Boundless China: Incense Consumption and the Fate of Hawaiian Environmental Sovereignty, 1811–30

Sunday, January 9, 2011: 8:30 AM
Grand Ballroom Salon B (Marriott Boston Copley Place)
Gregory Rosenthal , Stony Brook University
Chinese have been consumers of exotic smells and tastes for millennia. From the overland trade of the Silk Road to the overseas trade centered at Canton, Chinese consumerism has long had consequential effects on the industrial, agricultural, and environmental landscapes of regions within and beyond Asia. Beginning in the early nineteenth century, foreign trading companies (mostly American) began an experiment in marketing Pacific Island goods – including Hawaiian sandalwood, the subject of this paper – to the Hong merchants in Canton. The Chinese had long consumed sandalwood, carving it into decorative boxes and furniture pieces, but more frequently the imported wood was made into joss sticks (incense) to be burnt in temples and at family household altars.
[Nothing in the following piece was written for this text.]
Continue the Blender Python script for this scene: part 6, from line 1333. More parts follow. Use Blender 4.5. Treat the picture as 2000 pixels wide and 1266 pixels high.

Unbeknownst to these Chinese incense consumers, however, were the profound consequences that their consumption patterns had on Oceanian peoples and their environments. In Hawaiʻi, the sandalwood harvest brought about major transformations in the political, social, and environmental orders. The sandalwood trade provided the Hawaiian royalty with the opportunity to amass great quantities of wealth in exchange for their islands' indigenous sandalwood. To achieve this new prosperity, the king created a monopoly on sandalwood and taxed the commoners to harvest the wood for the government. When the trees finally ran out, Hawaiʻi lost the one resource that both the Americans and the Chinese wanted. Left with insurmountable debts to the American traders, Hawaiʻi was thus forced to increasingly sacrifice its political and environmental sovereignty to the Americans. To understand why Hawaiʻi went down this path, it is important to place the narratives of Chinese religious consumption and Hawaiian environmental history side-by-side. This paper will highlight how Chinese consumer preferences and global trade networks were the instigators of both profound environmental change as well as the loss of indigenous environmental sovereignty in Hawaiʻi.